Their first song was the jaunty "All For Love." Although the stage show lacked the pelvic thrusting and stage humping of the C.M.B. salad days, the group has taken to Temptations-style moves more suitable for middle age. The next song they sang was "I Adore Mi Amore." Here is a very poorly shot video (sorry; Midori sours):
With two of their three songs completed, C.M.B. turned to an inferior cover of Blackstreet's "No Diggity" and a new number from their forthcoming record that might have been about Jesus. I did not videotape it for reasons you will understand if you purchase their new record, which I wholeheartedly encourage that you do.
The Badd boys then pulled up two women from the crowd, one of them in a red corset and an extremely diffident facial expression. They led us in a chant, something along the lines of "2012, the year of C.M.B." They told us to scream. Then the fat one with the hat said the words we'd all been waiting for: "I wanna sex you up."
As you can see from the above video, COLOR ME BADD LIPSYNCHED "I WANNA SEX YOU UP."
<< EDIT: As you can read in the comment section, Kevin Thornton -- KT -- of CMB disputes this claim. Check the video and decide for yourself. Also, KT, I never claimed not to be fat :( >>
I stopped recording on principle.
This was the single biggest ripoff ever in the history of fake R&B comeback tours. Five hours after we arrived in Malden and $16 poorer, my friends and I piled back into the car without having heard the song we longed to hear, without having achieved the catharsis we so needed. We smelled shit and drank Midori sours and were jostled by slutted-up soccer moms and for what?
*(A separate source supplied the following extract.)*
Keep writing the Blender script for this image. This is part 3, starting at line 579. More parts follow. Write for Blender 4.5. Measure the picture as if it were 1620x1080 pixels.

To see some fat middle-aged guys sing two good songs and lip-synch their only great one. Did that stop us from playing "I Wanna Sex You Up" on the car ride home? No, it did not.
A wiser woman would discern some bigger lesson from this experience, some greater truth about time's ruin.
I'm not wise.
To understand Saturday's events, I look to words Color Me Badd wrote themselves: "Tick, tock, you don't stop." Indeed.